→ **PROBLEM DESCRIPTION**:
Where does the string "parts" appear in the records? Copy every line that contains it.

→ **INFORMATION SHOWN**:
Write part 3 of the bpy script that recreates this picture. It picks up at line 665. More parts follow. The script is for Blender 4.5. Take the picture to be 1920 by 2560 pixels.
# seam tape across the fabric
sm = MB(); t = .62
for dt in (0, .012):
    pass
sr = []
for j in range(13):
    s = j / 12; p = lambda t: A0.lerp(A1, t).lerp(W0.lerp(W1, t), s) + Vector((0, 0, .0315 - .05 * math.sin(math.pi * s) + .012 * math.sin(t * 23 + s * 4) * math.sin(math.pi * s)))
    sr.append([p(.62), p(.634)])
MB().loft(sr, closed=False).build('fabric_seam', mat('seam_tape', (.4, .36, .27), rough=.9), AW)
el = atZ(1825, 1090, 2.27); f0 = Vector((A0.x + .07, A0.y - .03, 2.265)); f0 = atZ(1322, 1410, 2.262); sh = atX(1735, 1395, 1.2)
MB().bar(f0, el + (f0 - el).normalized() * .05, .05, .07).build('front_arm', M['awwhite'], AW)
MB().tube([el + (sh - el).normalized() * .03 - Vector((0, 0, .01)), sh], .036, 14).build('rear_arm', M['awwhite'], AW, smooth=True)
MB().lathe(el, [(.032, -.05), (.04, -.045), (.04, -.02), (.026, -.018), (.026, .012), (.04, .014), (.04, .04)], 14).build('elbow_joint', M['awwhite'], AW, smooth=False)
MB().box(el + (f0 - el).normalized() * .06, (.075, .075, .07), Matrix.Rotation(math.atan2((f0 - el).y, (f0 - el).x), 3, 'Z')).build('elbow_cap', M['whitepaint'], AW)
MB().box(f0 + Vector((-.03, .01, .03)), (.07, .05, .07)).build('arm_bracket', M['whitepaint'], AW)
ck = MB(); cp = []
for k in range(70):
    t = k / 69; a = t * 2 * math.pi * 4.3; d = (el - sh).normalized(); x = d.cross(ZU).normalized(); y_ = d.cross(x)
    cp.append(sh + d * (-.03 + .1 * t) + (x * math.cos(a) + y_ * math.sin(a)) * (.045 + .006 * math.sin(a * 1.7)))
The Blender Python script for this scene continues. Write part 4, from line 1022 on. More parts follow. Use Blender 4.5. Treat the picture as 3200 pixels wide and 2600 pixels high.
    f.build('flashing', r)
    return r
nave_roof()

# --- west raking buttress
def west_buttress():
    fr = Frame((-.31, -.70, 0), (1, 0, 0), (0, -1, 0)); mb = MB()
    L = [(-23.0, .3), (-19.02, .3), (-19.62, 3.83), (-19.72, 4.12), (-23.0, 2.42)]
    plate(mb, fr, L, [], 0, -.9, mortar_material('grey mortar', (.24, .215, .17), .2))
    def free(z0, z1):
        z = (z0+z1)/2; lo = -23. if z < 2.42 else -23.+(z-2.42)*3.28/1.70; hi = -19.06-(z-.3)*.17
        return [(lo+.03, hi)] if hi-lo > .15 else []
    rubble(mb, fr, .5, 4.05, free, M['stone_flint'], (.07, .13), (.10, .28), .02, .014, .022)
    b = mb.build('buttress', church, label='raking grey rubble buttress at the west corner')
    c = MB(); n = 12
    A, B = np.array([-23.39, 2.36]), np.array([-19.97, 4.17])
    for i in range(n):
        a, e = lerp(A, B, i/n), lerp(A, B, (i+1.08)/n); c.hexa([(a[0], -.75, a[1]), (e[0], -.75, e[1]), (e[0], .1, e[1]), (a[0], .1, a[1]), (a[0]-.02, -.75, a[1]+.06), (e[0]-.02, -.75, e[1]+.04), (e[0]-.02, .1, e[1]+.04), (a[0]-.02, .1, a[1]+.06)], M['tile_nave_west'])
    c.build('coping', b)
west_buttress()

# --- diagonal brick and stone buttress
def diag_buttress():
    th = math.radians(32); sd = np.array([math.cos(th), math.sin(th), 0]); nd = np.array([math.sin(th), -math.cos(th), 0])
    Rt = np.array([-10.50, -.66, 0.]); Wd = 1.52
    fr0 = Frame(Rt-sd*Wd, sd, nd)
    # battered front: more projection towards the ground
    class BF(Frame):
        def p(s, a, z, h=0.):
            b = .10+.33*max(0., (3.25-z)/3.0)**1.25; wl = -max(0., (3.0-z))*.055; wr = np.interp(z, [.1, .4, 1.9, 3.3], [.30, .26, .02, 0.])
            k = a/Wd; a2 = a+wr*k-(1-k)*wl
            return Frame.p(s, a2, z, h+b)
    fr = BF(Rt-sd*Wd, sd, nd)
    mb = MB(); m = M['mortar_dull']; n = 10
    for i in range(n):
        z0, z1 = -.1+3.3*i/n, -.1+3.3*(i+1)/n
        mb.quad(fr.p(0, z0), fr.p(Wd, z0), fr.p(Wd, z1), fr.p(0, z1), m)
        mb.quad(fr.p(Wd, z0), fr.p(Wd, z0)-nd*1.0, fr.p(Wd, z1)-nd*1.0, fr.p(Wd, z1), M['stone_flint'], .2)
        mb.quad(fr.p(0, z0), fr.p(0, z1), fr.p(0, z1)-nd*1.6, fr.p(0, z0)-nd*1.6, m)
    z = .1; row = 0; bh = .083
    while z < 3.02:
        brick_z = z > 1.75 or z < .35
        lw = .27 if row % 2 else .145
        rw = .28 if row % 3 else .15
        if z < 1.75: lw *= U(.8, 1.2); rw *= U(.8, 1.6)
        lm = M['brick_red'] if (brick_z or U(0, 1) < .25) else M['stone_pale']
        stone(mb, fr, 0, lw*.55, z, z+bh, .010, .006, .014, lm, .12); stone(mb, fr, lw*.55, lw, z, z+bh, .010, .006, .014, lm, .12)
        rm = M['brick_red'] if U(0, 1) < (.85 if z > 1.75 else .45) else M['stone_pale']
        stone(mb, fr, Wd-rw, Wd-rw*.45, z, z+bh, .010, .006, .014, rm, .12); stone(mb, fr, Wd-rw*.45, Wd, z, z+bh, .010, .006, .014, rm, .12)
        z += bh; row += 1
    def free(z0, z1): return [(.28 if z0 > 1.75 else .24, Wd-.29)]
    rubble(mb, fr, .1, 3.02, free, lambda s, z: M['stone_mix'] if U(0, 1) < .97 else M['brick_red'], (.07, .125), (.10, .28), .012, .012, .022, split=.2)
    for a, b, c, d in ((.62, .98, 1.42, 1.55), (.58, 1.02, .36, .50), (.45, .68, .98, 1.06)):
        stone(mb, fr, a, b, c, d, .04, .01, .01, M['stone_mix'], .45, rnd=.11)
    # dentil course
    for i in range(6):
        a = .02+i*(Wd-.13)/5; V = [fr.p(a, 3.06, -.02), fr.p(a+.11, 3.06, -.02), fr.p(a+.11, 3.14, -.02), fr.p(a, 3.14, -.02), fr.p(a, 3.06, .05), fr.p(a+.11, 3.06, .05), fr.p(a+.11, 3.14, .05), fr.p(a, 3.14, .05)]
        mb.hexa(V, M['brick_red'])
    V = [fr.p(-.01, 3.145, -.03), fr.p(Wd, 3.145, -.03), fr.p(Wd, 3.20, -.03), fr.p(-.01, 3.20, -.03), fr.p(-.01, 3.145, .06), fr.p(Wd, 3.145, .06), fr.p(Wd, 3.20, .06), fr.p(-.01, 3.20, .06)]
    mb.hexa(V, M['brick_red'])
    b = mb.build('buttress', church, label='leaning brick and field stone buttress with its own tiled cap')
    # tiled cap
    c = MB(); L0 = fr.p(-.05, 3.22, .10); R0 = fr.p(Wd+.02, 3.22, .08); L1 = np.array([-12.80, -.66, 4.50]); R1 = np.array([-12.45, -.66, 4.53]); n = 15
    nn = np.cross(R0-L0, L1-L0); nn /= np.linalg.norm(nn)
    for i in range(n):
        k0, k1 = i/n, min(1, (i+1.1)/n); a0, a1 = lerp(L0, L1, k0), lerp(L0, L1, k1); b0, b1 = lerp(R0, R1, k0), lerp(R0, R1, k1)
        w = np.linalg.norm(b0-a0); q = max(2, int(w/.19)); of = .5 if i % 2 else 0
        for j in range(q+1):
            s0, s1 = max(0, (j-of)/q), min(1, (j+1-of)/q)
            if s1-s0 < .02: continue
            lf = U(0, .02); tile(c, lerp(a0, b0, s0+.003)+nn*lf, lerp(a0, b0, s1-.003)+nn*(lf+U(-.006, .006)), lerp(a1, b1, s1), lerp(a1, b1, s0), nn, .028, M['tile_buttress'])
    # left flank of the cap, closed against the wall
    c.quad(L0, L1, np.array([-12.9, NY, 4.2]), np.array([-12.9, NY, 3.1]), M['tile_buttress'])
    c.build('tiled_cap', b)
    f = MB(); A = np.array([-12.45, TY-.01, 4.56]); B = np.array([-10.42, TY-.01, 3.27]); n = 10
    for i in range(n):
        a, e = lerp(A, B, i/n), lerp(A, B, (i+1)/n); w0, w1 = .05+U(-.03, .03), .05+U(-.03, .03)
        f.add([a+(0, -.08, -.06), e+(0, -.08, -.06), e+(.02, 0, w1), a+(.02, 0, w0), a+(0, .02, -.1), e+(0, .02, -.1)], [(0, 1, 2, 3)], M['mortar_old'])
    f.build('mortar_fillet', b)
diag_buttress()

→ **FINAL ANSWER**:
Write part 3 of the bpy script that recreates this picture. It picks up at line 665. More parts follow. The script is for Blender 4.5. Take the picture to be 1920 by 2560 pixels.
The Blender Python script for this scene continues. Write part 4, from line 1022 on. More parts follow. Use Blender 4.5. Treat the picture as 3200 pixels wide and 2600 pixels high.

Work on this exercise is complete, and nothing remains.